Task Force Recommends Paid Sick Leave for Philly

Proposal "will make a significant and honorable contribution to our quality of life."

Saying it would “make a significant and honorable contribution to our quality of life,” a task force today formally recommended to Mayor Michael Nutter that the city pass a bill requiring Philadelphia employers to offer paid sick leave to workers. (See the report below.)

The recommendation had been expected since Mayor Nutter reversed course over the summer — after vetoing two sick leave bills — and said he would support such a measure, pending a report from a task force on the topic.

“I do not want to put Philadelphia at a competitive disadvantage. However, our city’s economy continues to grow and is stronger than it has been in a long time,” Nutter said in a press release accompanying the task force report. “It was the right time for a comprehensive review of the likely impact of paid sick leave employees, businesses and the entire city.”

The task force recommends:

• That businesses with 15 or more employees be required to offer paid sick leave to employees.

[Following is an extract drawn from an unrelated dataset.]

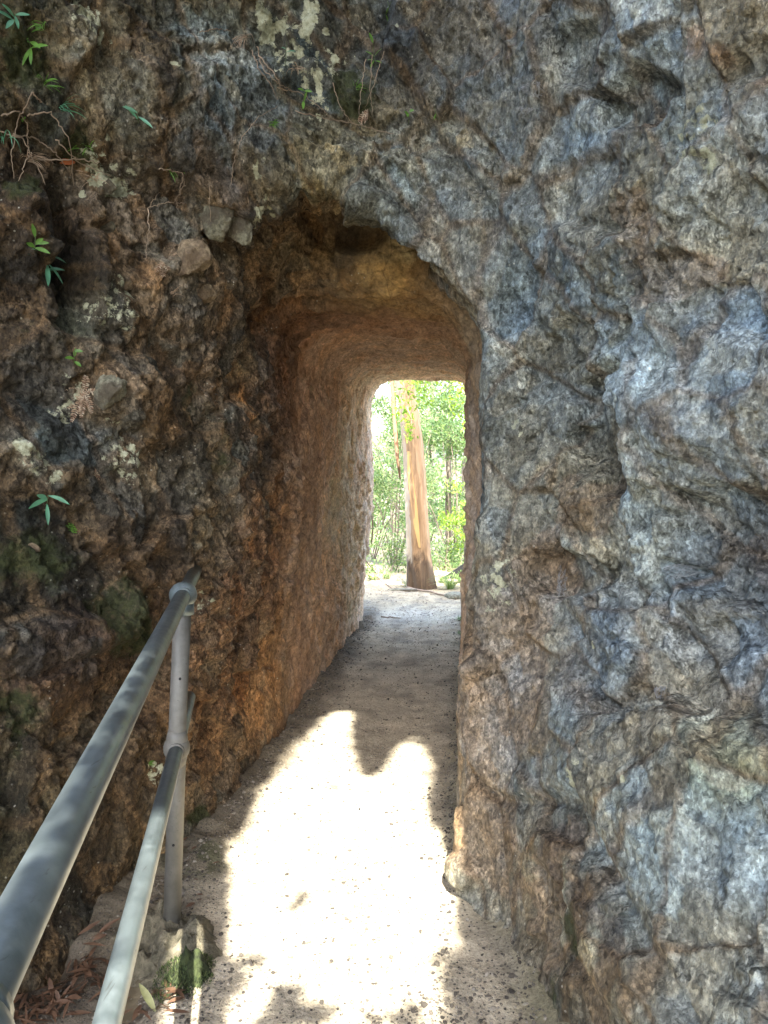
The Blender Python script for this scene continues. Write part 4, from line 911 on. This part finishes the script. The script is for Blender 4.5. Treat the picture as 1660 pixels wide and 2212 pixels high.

• That businesses with fewer than 15 employees be required to let workers take unpaid sick leave — allowing them to at least recuperate without fear of losing a job, while limiting the financial costs to small-business owners.

• In either case, workers would accrue one hour of sick leave for every 40 hours worked, and collect up to 40 hours of sick leave during any rolling 12-month period.

A whole list of employees were exempted from the recommendations, including state and federal workers, seasonal workers, employees already covered by collective bargaining agreements, and a few others.

“These recommendations are presented with the full understanding there is no perfect plan and no possibility of unanimity in a city as diverse as Philadelphia,” wrote task force co-chairs Dan Calista and Natalie Levkovich.

Mayor  Nutter did not indicate a timeline for reviewing the recommendation and turning it into law.